ALERTE : faux escaliers de compagnons, suite…
Durant les années 2009-2010, j’ai signalé à de nombreuses reprises sur mon blog les tentatives d’arnaques de certains brocanteurs et antiquaires, essayant de faire passer des escaliers miniatures produits en petites séries dans les pays asiatiques pour d’anciens « chefs-d’œuvre de compagnons » ou encore pour des « escaliers de maîtrise » (histoire de ne pas trop s’avancer avec l’emploi du mot compagnon). Je ne suis pas peu fier d’avoir ainsi contribué à lutter contre ce fléau.
Le problème est que nombre de ces soi-disants chefs-d’œuvre avaient trouvé des acquéreurs, sincères mais naïfs, et qu’aujourd’hui, à l’occasion de successions ou de dispersions de collections, ces pièces « exceptionnelles » refont surface dans d’honorables ventes aux enchères. C’est ainsi que je suis intervenu il y a quelques jours auprès d’un commissaire-priseur et d’un expert pour une vente maçonnique qui se déroulera en live à Drouot dans quelques jours, afin de lui signaler le cas d’un semblable escalier (n° 1 sur la photo de groupe ci-dessous). Le lot n’a cependant pas été retiré de la vente, mais au moins sa notice précise-t-elle maintenant qu’il s’agit non pas d’un « chef-d’œuvre de compagnon du Devoir », comme indiqué à l’origine, mais d’un « escalier en bois vernis, à la façon d’un chef d’œuvre de compagnon du devoir » (pourquoi pas d’ailleurs du Devoir de Liberté ?).

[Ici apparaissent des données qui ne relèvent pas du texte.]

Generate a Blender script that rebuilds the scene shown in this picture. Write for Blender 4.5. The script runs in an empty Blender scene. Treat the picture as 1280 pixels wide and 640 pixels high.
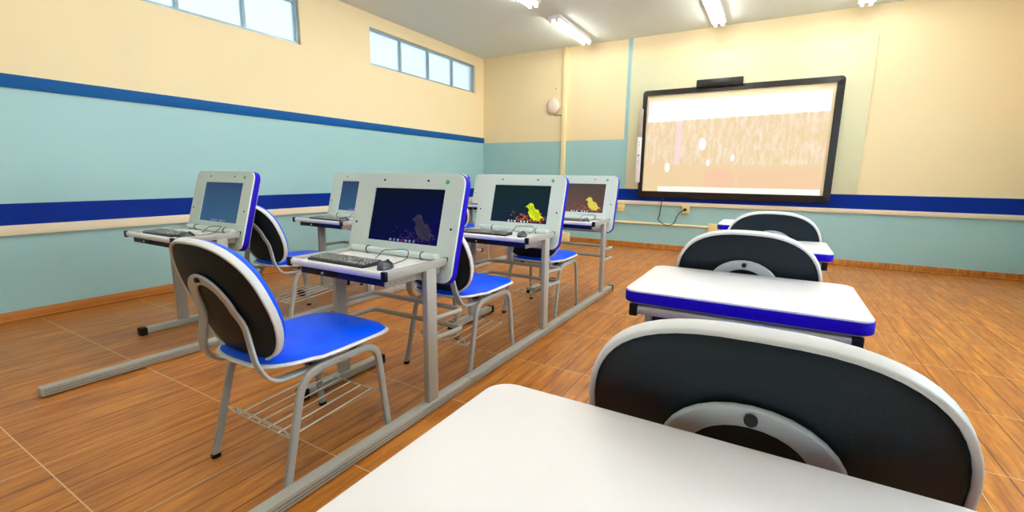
import bpy, bmesh, math, random
from mathutils import Vector, Matrix, Euler
random.seed(7)
C = bpy.context.scene.collection
PI = math.pi

# ------------------------------------------------------------------ camera
CAM_LOC = Vector((0, 0, 1.15))
fw = Vector((-0.4920789, 0.85245375, -0.1765813))
rt = Vector((0.86495199, 0.50171809, 0.01170477))
up = rt.cross(fw)
cam_data = bpy.data.cameras.new('camera')
cam_data.sensor_fit = 'HORIZONTAL'
cam_data.sensor_width = 36
cam_data.lens = 565.626 / 1280 * 36
cam_data.clip_start = 0.02
cam = bpy.data.objects.new('camera', cam_data)
C.objects.link(cam)
M = Matrix((rt, up, -fw)).transposed().to_4x4()
M.translation = CAM_LOC
cam.matrix_world = M
bpy.context.scene.camera = cam

# ------------------------------------------------------------------ world, exposure
W = bpy.data.worlds.new('sky')
bpy.context.scene.world = W
W.use_nodes = True
bg = W.node_tree.nodes['Background']
bg.inputs[0].default_value = (0.75, 0.87, 1.0, 1)
bg.inputs[1].default_value = 1.6
vs = bpy.context.scene.view_settings
vs.view_transform = 'Standard'
vs.look = 'None'
vs.gamma = 1
vs.use_curve_mapping = False
vs.exposure = 0.0
LAMP_STRENGTH = 11.0          # fluorescent tubes on the ceiling
ADDED_DAYLIGHT_W = 115.0            # added lamps outside the unseen right-wall windows

# room numbers
XL, XR, YB, YF, ZC = -4.93, 2.7, 7.4, -2.6, 3.25


def area(name, loc, rot, sx, sy, watts, col):
    l = bpy.data.lights.new(name, 'AREA')
    l.shape = 'RECTANGLE'
    l.size, l.size_y, l.energy, l.color = sx, sy, watts, col
    o = bpy.data.objects.new(name, l)
    o.location = loc
    o.rotation_euler = rot
    C.objects.link(o)
    return o


# daylight lamps added just outside the unseen right-wall windows, shining in
for k, yy in enumerate((2.2, 5.0)):
    area('window_daylight', (XR + 0.3, yy, 1.75), (0, math.radians(78), 0), 1.3, 2.0, ADDED_DAYLIGHT_W, (0.88, 0.94, 1.0))


# ------------------------------------------------------------------ materials
def srgb(r, g, b):
    f = lambda c: (c / 255) / 12.92 if c / 255 <= 0.04045 else ((c / 255 + 0.055) / 1.055) ** 2.4
    return (f(r), f(g), f(b), 1)


def mat(name, col, rough=0.5, metal=0.0, noise=0.0, nscale=20, bump=0.0, bscale=200, emis=None, estr=0.0, coat=0.0, spec=0.5):
    m = bpy.data.materials.new(name)
    m.use_nodes = True
    nt = m.node_tree
    b = nt.nodes['Principled BSDF']
    b.inputs['Base Color'].default_value = col
    b.inputs['Roughness'].default_value = rough
    b.inputs['Metallic'].default_value = metal
    b.inputs['Coat Weight'].default_value = coat
    b.inputs['Specular IOR Level'].default_value = spec
    tc = nt.nodes.new('ShaderNodeTexCoord')
    if noise:
        n = nt.nodes.new('ShaderNodeTexNoise')
        n.inputs['Scale'].default_value = nscale
        n.inputs['Detail'].default_value = 4
        nt.links.new(tc.outputs['Object'], n.inputs['Vector'])
        mx = nt.nodes.new('ShaderNodeMix')
        mx.data_type = 'RGBA'
        mx.inputs[6].default_value = tuple(c * (1 - noise) for c in col[:3]) + (1,)
        mx.inputs[7].default_value = tuple(min(1, c * (1 + noise)) for c in col[:3]) + (1,)
        nt.links.new(n.outputs['Fac'], mx.inputs[0])
        nt.links.new(mx.outputs[2], b.inputs['Base Color'])
    if bump:
        n2 = nt.nodes.new('ShaderNodeTexNoise')
        n2.inputs['Scale'].default_value = bscale
        nt.links.new(tc.outputs['Object'], n2.inputs['Vector'])
        bp = nt.nodes.new('ShaderNodeBump')
        bp.inputs['Strength'].default_value = bump
        bp.inputs['Distance'].default_value = 0.002
        nt.links.new(n2.outputs['Fac'], bp.inputs['Height'])
        nt.links.new(bp.outputs['Normal'], b.inputs['Normal'])
    if emis:
        b.inputs['Emission Color'].default_value = emis
        b.inputs['Emission Strength'].default_value = estr
    return m


CREAM = mat('cream_wall_paint', srgb(246, 227, 182), 0.7, noise=0.03, nscale=2, bump=0.15, bscale=60)
TEAL = mat('aqua_wall_paint', srgb(160, 204, 206), 0.4, noise=0.03, nscale=2, bump=0.15, bscale=60)
NAVY = mat('royal_blue_wall_stripe', srgb(0, 40, 138), 0.5, noise=0.06, nscale=3, spec=.12)
STRIPE = mat('blue_border_board', srgb(0, 84, 150), 0.5, noise=0.06, nscale=3, spec=.15)
CEIL = mat('ceiling_paint', srgb(226, 236, 232), 0.8, noise=0.02, nscale=3)
TRUNK = mat('ivory_plastic_trunking', srgb(240, 226, 196), 0.45, noise=0.03, nscale=6)
CREAMPIPE = mat('cream_painted_conduit', srgb(250, 232, 178), 0.45, noise=0.03, nscale=6)
OUTLET = mat('yellowed_outlet_plastic', srgb(240, 218, 150), 0.4)
METAL = mat('light_grey_painted_steel', srgb(176, 176, 168), 0.35, noise=0.03, nscale=15, spec=0.5)
CHAIRM = mat('silver_grey_chair_tube', srgb(166, 170, 168), 0.3, noise=0.03, nscale=15, spec=0.6)
WIRE = mat('pale_rack_wire', srgb(205, 205, 195), 0.35, metal=0.3)
WHITE = mat('white_laminate', srgb(251, 251, 253), 0.35, noise=0.01, nscale=8)
PANELF = mat('white_grey_panel_face', srgb(224, 240, 235), 0.5, noise=0.015, nscale=6)
BLUEEDGE = mat('violet_blue_edge_banding', srgb(30, 2, 190), 0.5, noise=0.04, nscale=10, spec=.15)
NAVYBOX = mat('dark_navy_steel_box', srgb(18, 32, 74), 0.5, noise=0.06, nscale=12, spec=.2)
BLACK = mat('black_plastic', srgb(7, 7, 9), 0.45, bump=0.2, bscale=400, spec=.3)
SHELL = mat('black_back_shell', srgb(16, 30, 40), 0.5, bump=0.4, bscale=500, spec=.25)
RIM = mat('light_grey_plastic_rim', srgb(236, 239, 240), 0.4, noise=0.02, nscale=10)
BRACK = mat('silver_back_bracket', srgb(190, 198, 205), 0.35, noise=0.02, nscale=10, metal=0.1)
BLUEPAD = mat('bright_blue_vinyl', srgb(0, 86, 252), 0.38, noise=0.05, nscale=5, bump=0.35, bscale=260, spec=0.18)
GREEN = mat('green_sticker', srgb(40, 200, 110), 0.5)
KEYBED = mat('dark_keyboard_base', srgb(18, 19, 21), 0.4, noise=0.05, nscale=30)
KEYCAP = mat('worn_grey_keycap', srgb(128, 130, 126), 0.25, spec=1.0)  # black keys coloured grey to stand in for their glare
MOUSEM = mat('glossy_dark_grey_mouse', srgb(44, 50, 60), 0.22, noise=0.05, nscale=30, spec=0.7)
CABLE = mat('black_cable', srgb(14, 14, 16), 0.45)
FRAMEB = mat('black_board_frame', srgb(22, 20, 18), 0.35, noise=0.05, nscale=6)
BOARD = mat('cream_board_surface', srgb(248, 230, 190), 0.5)
BALL = mat('off_white_speaker_shell', srgb(238, 222, 205), 0.5, noise=0.03, nscale=20)
ALU = mat('pale_window_frame', srgb(150, 175, 185), 0.35, metal=0.3)
BASEB = None


def glass_mat():
    m = bpy.data.materials.new('patterned_window_glass')
    m.use_nodes = True
    nt = m.node_tree
    b = nt.nodes['Principled BSDF']
    b.inputs['Base Color'].default_value = (0.85, 0.95, 1, 1)
    b.inputs['Roughness'].default_value = 0.35
    b.inputs['Transmission Weight'].default_value = 0.9
    b.inputs['IOR'].default_value = 1.3
    n = nt.nodes.new('ShaderNodeTexVoronoi')
    n.inputs['Scale'].default_value = 40
    tc = nt.nodes.new('ShaderNodeTexCoord')
    nt.links.new(tc.outputs['Object'], n.inputs['Vector'])
    bp = nt.nodes.new('ShaderNodeBump')
    bp.inputs['Strength'].default_value = 0.5
    nt.links.new(n.outputs['Distance'], bp.inputs['Height'])
    nt.links.new(bp.outputs['Normal'], b.inputs['Normal'])
    return m


GLASS = glass_mat()


class NT:
    """tiny node helper"""
    def __init__(s, m):
        m.use_nodes = True
        s.nt = m.node_tree
        s.b = s.nt.nodes['Principled BSDF']
        s.tc = s.nt.nodes.new('ShaderNodeTexCoord')

    def val(s, sock, v):
        if isinstance(v, (int, float)):
            sock.default_value = v
        elif isinstance(v, tuple):
            sock.default_value = v
        else:
            s.nt.links.new(v, sock)

    def math(s, op, a, b=None, c=None, clamp=False):
        n = s.nt.nodes.new('ShaderNodeMath')
        n.operation = op
        n.use_clamp = clamp
        s.val(n.inputs[0], a)
        if b is not None:
            s.val(n.inputs[1], b)
        if c is not None:
            s.val(n.inputs[2], c)
        return n.outputs[0]

    def mix(s, f, a, b):
        n = s.nt.nodes.new('ShaderNodeMix')
        n.data_type = 'RGBA'
        s.val(n.inputs[0], f)
        s.val(n.inputs[6], a)
        s.val(n.inputs[7], b)
        return n.outputs[2]

    def noise(s, vec, scale, detail=4, rough=0.55):
        n = s.nt.nodes.new('ShaderNodeTexNoise')
        n.inputs['Scale'].default_value = scale
        n.inputs['Detail'].default_value = detail
        n.inputs['Roughness'].default_value = rough
        s.nt.links.new(vec, n.inputs['Vector'])
        return n.outputs['Fac']

    def xyz(s, vec=None):
        n = s.nt.nodes.new('ShaderNodeSeparateXYZ')
        s.nt.links.new(vec or s.tc.outputs['Object'], n.inputs[0])
        return n.outputs

    def comb(s, x, y, z):
        n = s.nt.nodes.new('ShaderNodeCombineXYZ')
        s.val(n.inputs[0], x)
        s.val(n.inputs[1], y)
        s.val(n.inputs[2], z)
        return n.outputs[0]


def wood_floor(name, tile=0.635, planks=5, ox=-1.13, oy=1.74, vertical=False):
    """wood-look porcelain tiles: pale grout grid, dark plank joints inside each tile"""
    m = bpy.data.materials.new(name)
    h = NT(m)
    x, y, z = h.xyz()[0:3]
    if vertical:
        y = z
    u = h.math('DIVIDE', h.math('SUBTRACT', x, ox), tile)
    v = h.math('DIVIDE', h.math('SUBTRACT', y, oy), tile)
    fu, fv = h.math('FRACT', u), h.math('FRACT', v)
    iu, iv = h.math('FLOOR', u), h.math('FLOOR', v)
    pu = h.math('MULTIPLY', u, planks)
    ip, fp = h.math('FLOOR', pu), h.math('FRACT', pu)
    wn = h.nt.nodes.new('ShaderNodeTexWhiteNoise')
    h.nt.links.new(h.comb(ip, iv, 0.0), wn.inputs['Vector'])
    rnd = wn.outputs['Value']
    # stretched grain, shifted for every plank
    gv = h.comb(h.math('ADD', h.math('MULTIPLY', x, 26), h.math('MULTIPLY', rnd, 31)), h.math('ADD', h.math('MULTIPLY', y, 3.0), h.math('MULTIPLY', rnd, 17)), 0.0)
    g1 = h.noise(gv, 1.0, 6, 0.65)
    gv2 = h.comb(h.math('MULTIPLY', x, 90), h.math('MULTIPLY', y, 9), rnd)
    g2 = h.noise(gv2, 1.0, 3, 0.6)
    base = h.mix(h.math('MULTIPLY', h.math('SUBTRACT', g1, 0.3), 2.4, clamp=True), srgb(144, 72, 8), srgb(244, 166, 68))
    base = h.mix(h.math('MULTIPLY', g2, 0.35), base, srgb(120, 62, 18))
    base = h.mix(h.math('MULTIPLY', rnd, 0.30), base, srgb(146, 78, 26))
    # dark plank joints
    dp = h.math('MINIMUM', fp, h.math('SUBTRACT', 1.0, fp))
    base = h.mix(h.math('MULTIPLY', h.math('LESS_THAN', dp, 0.022), 0.85), base, srgb(58, 30, 12))
    # pale grout
    du = h.math('MINIMUM', fu, h.math('SUBTRACT', 1.0, fu))
    dv = h.math('MINIMUM', fv, h.math('SUBTRACT', 1.0, fv))
    gr = h.math('LESS_THAN', h.math('MINIMUM', du, dv), 0.0036)
    base = h.mix(h.math('MULTIPLY', gr, 0.75), base, srgb(232, 200, 165))
    h.nt.links.new(base, h.b.inputs['Base Color'])
    h.nt.links.new(h.math('ADD', 0.26, h.math('MULTIPLY', g1, 0.2)), h.b.inputs['Roughness'])
    bp = h.nt.nodes.new('ShaderNodeBump')
    bp.inputs['Strength'].default_value = 0.05
    bp.inputs['Distance'].default_value = 0.002
    h.nt.links.new(g2, bp.inputs['Height'])
    h.nt.links.new(bp.outputs['Normal'], h.b.inputs['Normal'])
    return m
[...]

Dans tous les cas, si l’on admet un instant pour la démonstration que cet objet est réellement ancien et en rapport avec le compagnonnage, ce devait être un « compagnon » hyper-actif… car il réalisa son « chef-d’œuvre » en plusieurs exemplaires !
Les trois « frères »…
Voici le frère jumeau de cet escalier (n° 3 sur la photo de groupe), avec la même plaque gravée « F.B. » (Face Book ?) et datée 1876, déjà vendu aux enchères pour un prix délirant (1500 euros) en 2017 :
https://www.debaecque.fr/en/lot/80701/6726519?search=escalier&sort=num&
Et voici son faux-frère jumeau (n° 2 sur la photo de groupe), sans la plaque, encore vendu à un prix totalement délirant (4550 euros !) aux enchères en 2016 :
https://www.artcurial.com/fr/lot-escalier-de-maitrise-fin-du-xixe-siecle-2924-63
La juxtaposition des photographies des trois pièces ne laisse en réalité aucun doute quant au fait qu’il s’agit d’une production en série. L’examen attentif des pièces montrera que la qualité des assemblages et des détails est très différente de celle des véritables chefs-d’œuvre de compagnons menuisiers ou charpentiers, qu’ils soient du Devoir ou du Devoir de Liberté.
J’espère qu’au moment de la vente, le commissaire-priseur préviendra explicitement les acquéreurs potentiels qu’il ne s’agit donc que d’un objet de décoration et que la date de 1876, portée sur une plaque de laiton, n’est certainement pas celle de sa réalisation.